The relative permittivity and dielectric loss tangent of transparent lead lanthanum zirconate titanate (PLZT) (9.5/65/35) and (9.0/65/35) ceramics were measured as a function of temperature, ranging from −60 to 100 °C, and as a function of frequency, ranging from 0.12 to 5000 kHz. Diffuse maxima were observed in the complex permittivity plots of both PLZT compositions. These maxima correspond to phase transitions from ferroelectric to paraelectric and finally to cubic in the PLZT crystal structure. Second, a Sawyer–Tower circuit was used to determine the electric displacement of each ceramic composition as a function of a dc bias field, ranging from −1.7 to 1.7 MV/m.
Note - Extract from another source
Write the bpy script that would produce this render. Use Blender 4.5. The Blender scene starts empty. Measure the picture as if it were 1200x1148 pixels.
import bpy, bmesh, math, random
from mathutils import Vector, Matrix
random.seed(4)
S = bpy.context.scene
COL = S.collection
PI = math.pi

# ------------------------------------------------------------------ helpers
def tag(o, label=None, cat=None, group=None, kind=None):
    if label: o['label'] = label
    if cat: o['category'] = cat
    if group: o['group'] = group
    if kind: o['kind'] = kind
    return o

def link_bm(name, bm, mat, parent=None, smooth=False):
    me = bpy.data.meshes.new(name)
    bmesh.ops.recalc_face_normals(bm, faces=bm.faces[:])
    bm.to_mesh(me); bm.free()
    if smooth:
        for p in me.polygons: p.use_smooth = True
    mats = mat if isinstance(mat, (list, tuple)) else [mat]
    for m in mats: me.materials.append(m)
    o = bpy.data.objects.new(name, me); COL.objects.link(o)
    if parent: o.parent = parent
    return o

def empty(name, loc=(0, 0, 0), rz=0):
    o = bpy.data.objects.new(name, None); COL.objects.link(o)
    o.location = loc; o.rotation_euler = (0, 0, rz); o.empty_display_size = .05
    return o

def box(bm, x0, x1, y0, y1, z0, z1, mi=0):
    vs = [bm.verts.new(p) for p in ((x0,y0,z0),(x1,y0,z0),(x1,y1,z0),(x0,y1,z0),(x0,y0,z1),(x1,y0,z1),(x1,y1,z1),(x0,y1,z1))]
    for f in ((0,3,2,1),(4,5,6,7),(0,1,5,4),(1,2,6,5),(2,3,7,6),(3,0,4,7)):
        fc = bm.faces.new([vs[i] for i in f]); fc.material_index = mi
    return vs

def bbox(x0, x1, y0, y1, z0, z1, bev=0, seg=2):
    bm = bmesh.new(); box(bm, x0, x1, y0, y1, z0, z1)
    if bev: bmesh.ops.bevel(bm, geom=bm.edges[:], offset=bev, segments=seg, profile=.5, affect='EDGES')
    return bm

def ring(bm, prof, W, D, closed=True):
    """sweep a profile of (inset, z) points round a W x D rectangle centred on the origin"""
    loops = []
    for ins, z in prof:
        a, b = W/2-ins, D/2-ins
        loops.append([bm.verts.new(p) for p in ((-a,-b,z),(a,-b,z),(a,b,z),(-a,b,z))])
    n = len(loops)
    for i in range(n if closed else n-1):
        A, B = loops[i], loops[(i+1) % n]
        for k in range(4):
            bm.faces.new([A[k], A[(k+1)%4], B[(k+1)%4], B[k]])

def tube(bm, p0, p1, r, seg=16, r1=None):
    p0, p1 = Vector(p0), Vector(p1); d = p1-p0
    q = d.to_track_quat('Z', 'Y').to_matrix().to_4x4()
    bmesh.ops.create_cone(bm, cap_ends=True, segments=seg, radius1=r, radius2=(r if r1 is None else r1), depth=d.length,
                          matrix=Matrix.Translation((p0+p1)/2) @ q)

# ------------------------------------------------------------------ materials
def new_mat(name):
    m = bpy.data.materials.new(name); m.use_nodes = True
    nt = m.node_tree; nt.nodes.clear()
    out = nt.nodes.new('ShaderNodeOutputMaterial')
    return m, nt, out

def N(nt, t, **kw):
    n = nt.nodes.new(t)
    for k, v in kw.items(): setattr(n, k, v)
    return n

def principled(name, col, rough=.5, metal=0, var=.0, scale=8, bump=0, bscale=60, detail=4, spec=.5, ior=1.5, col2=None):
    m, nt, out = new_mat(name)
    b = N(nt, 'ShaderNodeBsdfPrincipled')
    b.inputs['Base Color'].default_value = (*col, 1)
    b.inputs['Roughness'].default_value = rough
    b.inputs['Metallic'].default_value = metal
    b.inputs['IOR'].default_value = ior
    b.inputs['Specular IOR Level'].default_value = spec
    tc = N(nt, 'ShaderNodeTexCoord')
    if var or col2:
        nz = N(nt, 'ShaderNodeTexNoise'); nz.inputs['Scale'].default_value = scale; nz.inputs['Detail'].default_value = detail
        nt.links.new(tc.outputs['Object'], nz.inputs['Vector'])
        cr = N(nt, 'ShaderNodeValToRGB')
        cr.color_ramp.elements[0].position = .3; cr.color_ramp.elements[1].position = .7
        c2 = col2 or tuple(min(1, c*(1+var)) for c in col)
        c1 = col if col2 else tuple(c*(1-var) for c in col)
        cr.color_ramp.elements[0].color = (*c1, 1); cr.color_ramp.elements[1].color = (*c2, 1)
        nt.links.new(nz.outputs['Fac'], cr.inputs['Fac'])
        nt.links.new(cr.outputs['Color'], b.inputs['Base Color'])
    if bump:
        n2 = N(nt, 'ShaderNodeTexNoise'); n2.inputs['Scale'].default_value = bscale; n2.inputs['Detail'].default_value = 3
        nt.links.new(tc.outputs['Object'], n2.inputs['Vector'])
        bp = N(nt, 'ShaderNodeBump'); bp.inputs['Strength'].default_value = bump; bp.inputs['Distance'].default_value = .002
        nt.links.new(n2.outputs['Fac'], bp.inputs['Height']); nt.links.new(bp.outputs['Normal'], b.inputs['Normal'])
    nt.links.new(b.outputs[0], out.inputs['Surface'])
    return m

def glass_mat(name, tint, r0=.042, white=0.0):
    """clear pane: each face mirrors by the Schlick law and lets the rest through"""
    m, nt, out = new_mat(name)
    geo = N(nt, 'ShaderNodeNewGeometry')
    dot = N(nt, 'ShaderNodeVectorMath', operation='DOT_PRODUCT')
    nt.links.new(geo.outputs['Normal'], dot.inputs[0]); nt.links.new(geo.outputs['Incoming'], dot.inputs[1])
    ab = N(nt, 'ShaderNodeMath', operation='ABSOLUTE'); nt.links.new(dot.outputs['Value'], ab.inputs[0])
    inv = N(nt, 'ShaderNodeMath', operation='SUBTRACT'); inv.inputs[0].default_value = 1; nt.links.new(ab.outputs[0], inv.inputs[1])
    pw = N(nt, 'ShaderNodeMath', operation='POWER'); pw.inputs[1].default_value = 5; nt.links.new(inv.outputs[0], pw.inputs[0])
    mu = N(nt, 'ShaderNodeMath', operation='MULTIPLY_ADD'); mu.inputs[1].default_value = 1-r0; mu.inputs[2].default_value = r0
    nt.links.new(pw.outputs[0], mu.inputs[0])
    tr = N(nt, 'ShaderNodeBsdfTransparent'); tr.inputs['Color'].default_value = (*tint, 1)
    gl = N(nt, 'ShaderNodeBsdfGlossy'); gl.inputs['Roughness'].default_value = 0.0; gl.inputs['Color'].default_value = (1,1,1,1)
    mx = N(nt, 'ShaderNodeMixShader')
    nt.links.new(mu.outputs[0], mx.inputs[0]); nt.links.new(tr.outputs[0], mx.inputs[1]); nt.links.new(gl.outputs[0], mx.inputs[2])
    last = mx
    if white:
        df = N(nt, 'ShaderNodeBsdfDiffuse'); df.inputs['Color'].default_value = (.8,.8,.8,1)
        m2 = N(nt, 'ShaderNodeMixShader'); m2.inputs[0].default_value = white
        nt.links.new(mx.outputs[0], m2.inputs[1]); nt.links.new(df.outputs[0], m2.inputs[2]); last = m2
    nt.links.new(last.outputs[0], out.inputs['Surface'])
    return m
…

Third, a Polytech vibrometer was used to measure the longitudinal ac strain response of (9.5/65/35) and (9.0/65/35) PLZT ceramics under various dc bias and ac electric fields with a 120 Hz driving frequency. A maximum piezoelectric strain of 0.8×10−3 m/m occurred for a 0.64 mm thick (9.5/65/35) PLZT at 1.1 MV/m dc and 1.09 MV/m ac peak to peak, and 1.3×10−3 m/m for a 0.54 mm thick (9.0/65/35) PLZT at 1.4 MV/m dc and 0.68 MV/m ac peak-to-peak. Fourier analysis was performed on the raw vibrometer data and the strain response at the second, third, and fourth harmonics were obtained as a function of dc and ac fields. Finally, the measured data were fitted to a theoretical model and the material coefficients for these PLZT compositions were obtained.